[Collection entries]
□ □ □ □

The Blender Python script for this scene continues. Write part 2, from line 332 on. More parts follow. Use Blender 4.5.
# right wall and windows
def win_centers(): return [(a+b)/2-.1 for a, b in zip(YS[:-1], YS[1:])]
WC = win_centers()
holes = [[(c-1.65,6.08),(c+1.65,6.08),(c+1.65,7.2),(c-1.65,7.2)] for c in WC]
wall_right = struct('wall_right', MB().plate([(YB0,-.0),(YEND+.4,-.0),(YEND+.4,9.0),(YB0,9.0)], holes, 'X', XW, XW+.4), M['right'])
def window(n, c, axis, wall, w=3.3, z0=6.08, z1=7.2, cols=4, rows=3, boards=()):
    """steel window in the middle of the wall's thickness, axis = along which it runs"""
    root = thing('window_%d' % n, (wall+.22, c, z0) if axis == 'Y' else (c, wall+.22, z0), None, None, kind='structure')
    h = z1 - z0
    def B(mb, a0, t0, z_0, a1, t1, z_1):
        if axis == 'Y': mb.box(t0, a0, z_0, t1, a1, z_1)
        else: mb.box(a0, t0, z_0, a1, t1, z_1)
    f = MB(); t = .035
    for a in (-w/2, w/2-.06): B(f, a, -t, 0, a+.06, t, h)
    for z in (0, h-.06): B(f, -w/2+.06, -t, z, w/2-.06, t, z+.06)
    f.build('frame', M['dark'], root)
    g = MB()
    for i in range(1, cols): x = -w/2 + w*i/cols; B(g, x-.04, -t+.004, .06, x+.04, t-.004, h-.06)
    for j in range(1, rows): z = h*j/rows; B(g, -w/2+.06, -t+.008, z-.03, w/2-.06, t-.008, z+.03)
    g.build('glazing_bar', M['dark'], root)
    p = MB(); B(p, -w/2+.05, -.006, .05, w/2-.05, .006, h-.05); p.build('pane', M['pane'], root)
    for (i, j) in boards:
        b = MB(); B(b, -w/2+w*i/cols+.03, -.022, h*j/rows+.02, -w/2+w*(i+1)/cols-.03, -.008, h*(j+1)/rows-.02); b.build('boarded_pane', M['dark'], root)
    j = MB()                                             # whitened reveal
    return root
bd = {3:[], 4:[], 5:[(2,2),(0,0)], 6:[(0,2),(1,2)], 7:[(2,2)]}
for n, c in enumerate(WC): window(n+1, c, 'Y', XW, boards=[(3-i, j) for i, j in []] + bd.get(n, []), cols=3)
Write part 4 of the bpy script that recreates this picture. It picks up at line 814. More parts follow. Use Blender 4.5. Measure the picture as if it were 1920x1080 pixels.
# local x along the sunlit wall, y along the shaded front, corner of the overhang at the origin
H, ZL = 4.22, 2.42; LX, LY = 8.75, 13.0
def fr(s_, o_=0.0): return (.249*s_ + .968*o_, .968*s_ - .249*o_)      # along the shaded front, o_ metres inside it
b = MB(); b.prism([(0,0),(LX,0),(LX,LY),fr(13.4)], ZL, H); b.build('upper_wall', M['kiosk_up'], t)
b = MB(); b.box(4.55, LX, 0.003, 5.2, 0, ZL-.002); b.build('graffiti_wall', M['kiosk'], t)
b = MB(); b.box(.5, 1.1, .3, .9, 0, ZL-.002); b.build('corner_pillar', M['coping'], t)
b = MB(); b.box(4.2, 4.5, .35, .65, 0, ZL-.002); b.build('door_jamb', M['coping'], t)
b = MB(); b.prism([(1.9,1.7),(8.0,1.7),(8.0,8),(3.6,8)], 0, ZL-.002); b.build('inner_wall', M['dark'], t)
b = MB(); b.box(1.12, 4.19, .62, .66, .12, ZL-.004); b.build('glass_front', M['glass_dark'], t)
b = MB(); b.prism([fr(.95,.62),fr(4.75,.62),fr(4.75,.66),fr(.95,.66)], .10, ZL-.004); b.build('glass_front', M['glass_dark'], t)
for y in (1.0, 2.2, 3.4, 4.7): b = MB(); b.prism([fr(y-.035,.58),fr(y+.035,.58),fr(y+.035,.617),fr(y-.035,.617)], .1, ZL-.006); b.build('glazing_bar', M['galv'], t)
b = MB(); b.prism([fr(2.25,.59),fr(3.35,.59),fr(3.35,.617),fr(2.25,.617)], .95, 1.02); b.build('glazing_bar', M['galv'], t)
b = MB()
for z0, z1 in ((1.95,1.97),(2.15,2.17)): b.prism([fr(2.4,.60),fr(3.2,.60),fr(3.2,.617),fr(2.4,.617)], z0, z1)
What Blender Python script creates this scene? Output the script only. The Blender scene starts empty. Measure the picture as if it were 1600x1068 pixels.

□ □ □ □

_TASK DESCRIPTION_: Please output the exact lines of the records above, beginning with the first and stopping after the line that holds "holes = [[(c-1.65,6.08),(c+1.65,6.08),(c+1.65,7.2),(c-1.65,7.2)]", and nothing else.

_RIGHT ANSWER_:
The Blender Python script for this scene continues. Write part 2, from line 332 on. More parts follow. Use Blender 4.5.
# right wall and windows
def win_centers(): return [(a+b)/2-.1 for a, b in zip(YS[:-1], YS[1:])]
WC = win_centers()
holes = [[(c-1.65,6.08),(c+1.65,6.08),(c+1.65,7.2),(c-1.65,7.2)] for c in WC]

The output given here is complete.